(Records with scene code)

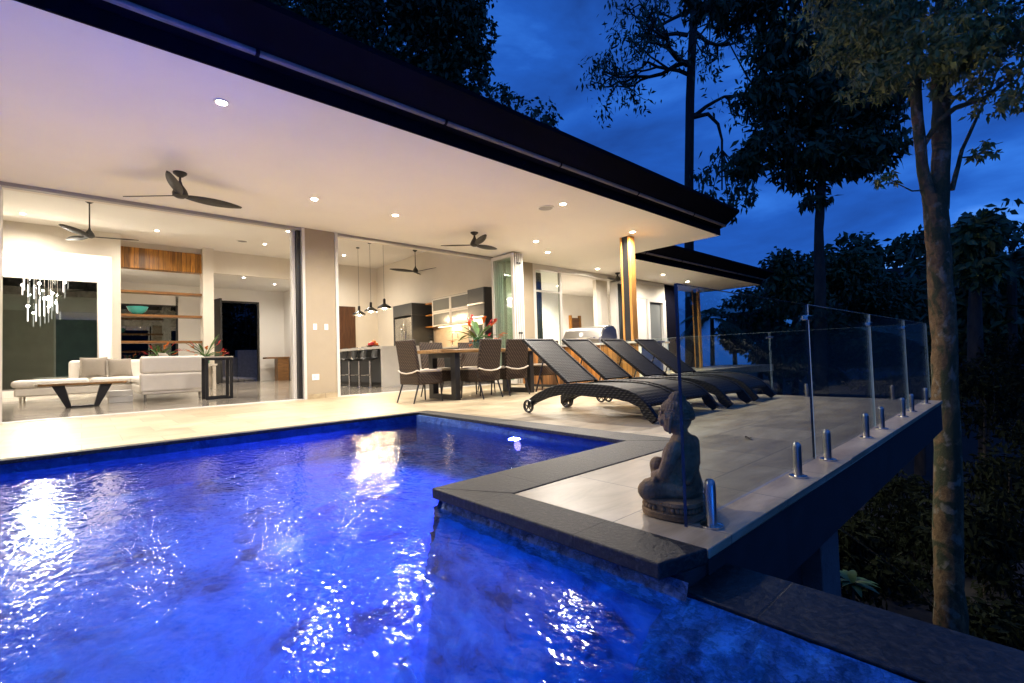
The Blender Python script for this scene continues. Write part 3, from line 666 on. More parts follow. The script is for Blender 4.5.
downlight(6.0, 21.3, 4.08, 'bright far hall downlight, right one under the bulkhead', 90, 'lensin')
downlight(1.25, 20.2, 4.08, 'far downlight seen through the top gap of the shelves', 80, 'lensin')
downlight(13.0, 11.7, 3.28, 'downlight inside the white bedroom', 560, 'lensin')
for x, y, z, l in ((6.31, 5.92, HZ, 'round white ceiling speaker in the soffit above the pool'), (3.75, 16.6, 4.62, 'faint round speaker in the living room ceiling')):
    t = thing('ceiling_speaker', l, 'speaker', (x, y, z), group='round ceiling speakers')
    MB().lathe([(.13, -.002), (.135, -.012), (.155, -.012), (.16, -.001), (.16, .01), (.13, .01)], n=28).build('rim', M['plastic'], t)
    MB().lathe([(.001, -.008), (.128, -.006), (.128, .004), (.001, .004)], n=28).build('grille', M['alud'], t)

# ceiling fans
def fan(x, y, z, rod, ang, label, blade=.75, tilt=8):
    t = thing('ceiling_fan', label, 'ceiling fan', (x, y, z), ang, 'black ceiling fans')
    MB().lathe([(.005, 0), (.085, 0), (.082, -.02), (.035, -.06), (.02, -.065), (.005, -.065)], n=20).build('canopy', M['fan'], t)
    MB().tube([(0, 0, -.06), (0, 0, -rod)], .014, 10).build('downrod', M['fan'], t)
    MB().lathe([(.016, -rod+.05), (.03, -rod), (.075, -rod-.07), (.095, -rod-.12), (.09, -rod-.16), (.05, -rod-.185), (.003, -rod-.19)], n=22).build('motor', M['fan'], t)
    for k in range(3):
        a = 2*PI*k/3; b = MB(); vs = []; n = 14
        ca, sa = math.cos(a), math.sin(a); tp = R(tilt)
        for side in (1, -1):
            for i in range(n+1):
                u = i/n; r = .07+blade*u
                w = .175*blade/.75*(math.sin(PI*min(1, (u*.86+.10)))**.75)*(1 if side > 0 else .85)
                xx, yy, zz = r, side*w/2*math.cos(tp), -rod-.15+side*w/2*math.sin(tp)+.03*u
                vs.append((xx*ca-yy*sa, xx*sa+yy*ca, zz))
        fs = [(i, i+1, n+2+i, n+1+i) for i in range(n)]
        b.add(vs, fs)
        o = b.build('blade', M['fan'], t, smooth=60)
        sm = o.modifiers.new('thick', 'SOLIDIFY'); sm.thickness = .012; sm.offset = 0
    return t
fan(1.02, 7.90, HZ, .17, R(14), 'largest dark ceiling fan under the soffit by the lounge opening', .76, -20)
fan(6.28, 8.02, HZ, .12, R(10), 'dark ceiling fan under the soffit above the dining table', .68, -20)
fan(.14, 14.52, 4.62, .68, R(-3), 'dark long-rod fan inside the living room', .82, 18)
fan(8.78, 14.65, 4.62, .62, R(48), 'dark long-rod fan inside the kitchen', .85, 18)
fan(13.3, 9.3, HZ, .10, R(-60), 'small far fan beside the honey timber post', .5, 18)

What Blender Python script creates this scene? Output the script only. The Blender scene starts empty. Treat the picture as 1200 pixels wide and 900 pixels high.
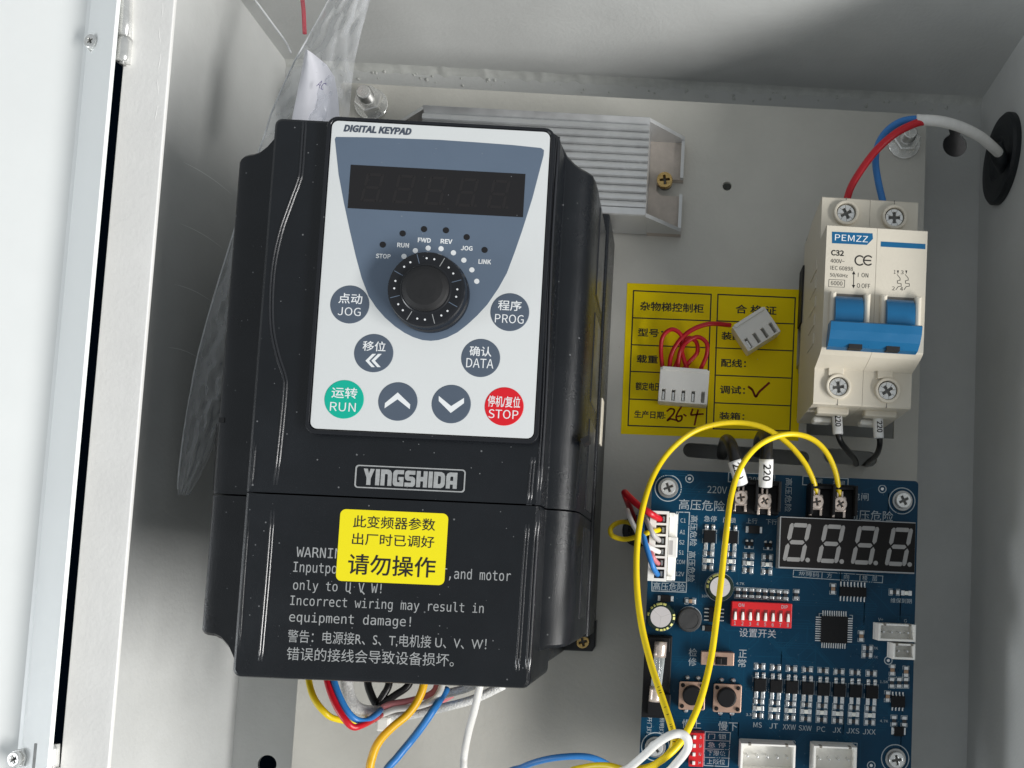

GIVEN EXERCISE: Transcribe the preceding listing in its entirety and with exact wording, leaving out pictures.

TASK SOLUTION:
The Blender Python script for this scene continues. Write part 3, from line 666 on. More parts follow. The script is for Blender 4.5.
downlight(6.0, 21.3, 4.08, 'bright far hall downlight, right one under the bulkhead', 90, 'lensin')
downlight(1.25, 20.2, 4.08, 'far downlight seen through the top gap of the shelves', 80, 'lensin')
downlight(13.0, 11.7, 3.28, 'downlight inside the white bedroom', 560, 'lensin')
for x, y, z, l in ((6.31, 5.92, HZ, 'round white ceiling speaker in the soffit above the pool'), (3.75, 16.6, 4.62, 'faint round speaker in the living room ceiling')):
    t = thing('ceiling_speaker', l, 'speaker', (x, y, z), group='round ceiling speakers')
    MB().lathe([(.13, -.002), (.135, -.012), (.155, -.012), (.16, -.001), (.16, .01), (.13, .01)], n=28).build('rim', M['plastic'], t)
    MB().lathe([(.001, -.008), (.128, -.006), (.128, .004), (.001, .004)], n=28).build('grille', M['alud'], t)

# ceiling fans
def fan(x, y, z, rod, ang, label, blade=.75, tilt=8):
    t = thing('ceiling_fan', label, 'ceiling fan', (x, y, z), ang, 'black ceiling fans')
    MB().lathe([(.005, 0), (.085, 0), (.082, -.02), (.035, -.06), (.02, -.065), (.005, -.065)], n=20).build('canopy', M['fan'], t)
    MB().tube([(0, 0, -.06), (0, 0, -rod)], .014, 10).build('downrod', M['fan'], t)
    MB().lathe([(.016, -rod+.05), (.03, -rod), (.075, -rod-.07), (.095, -rod-.12), (.09, -rod-.16), (.05, -rod-.185), (.003, -rod-.19)], n=22).build('motor', M['fan'], t)
    for k in range(3):
        a = 2*PI*k/3; b = MB(); vs = []; n = 14
        ca, sa = math.cos(a), math.sin(a); tp = R(tilt)
        for side in (1, -1):
            for i in range(n+1):
                u = i/n; r = .07+blade*u
                w = .175*blade/.75*(math.sin(PI*min(1, (u*.86+.10)))**.75)*(1 if side > 0 else .85)
                xx, yy, zz = r, side*w/2*math.cos(tp), -rod-.15+side*w/2*math.sin(tp)+.03*u
                vs.append((xx*ca-yy*sa, xx*sa+yy*ca, zz))
        fs = [(i, i+1, n+2+i, n+1+i) for i in range(n)]
        b.add(vs, fs)
        o = b.build('blade', M['fan'], t, smooth=60)
        sm = o.modifiers.new('thick', 'SOLIDIFY'); sm.thickness = .012; sm.offset = 0
    return t
fan(1.02, 7.90, HZ, .17, R(14), 'largest dark ceiling fan under the soffit by the lounge opening', .76, -20)
fan(6.28, 8.02, HZ, .12, R(10), 'dark ceiling fan under the soffit above the dining table', .68, -20)
fan(.14, 14.52, 4.62, .68, R(-3), 'dark long-rod fan inside the living room', .82, 18)
fan(8.78, 14.65, 4.62, .62, R(48), 'dark long-rod fan inside the kitchen', .85, 18)
fan(13.3, 9.3, HZ, .10, R(-60), 'small far fan beside the honey timber post', .5, 18)

What Blender Python script creates this scene? Output the script only. The Blender scene starts empty. Treat the picture as 1200 pixels wide and 900 pixels high.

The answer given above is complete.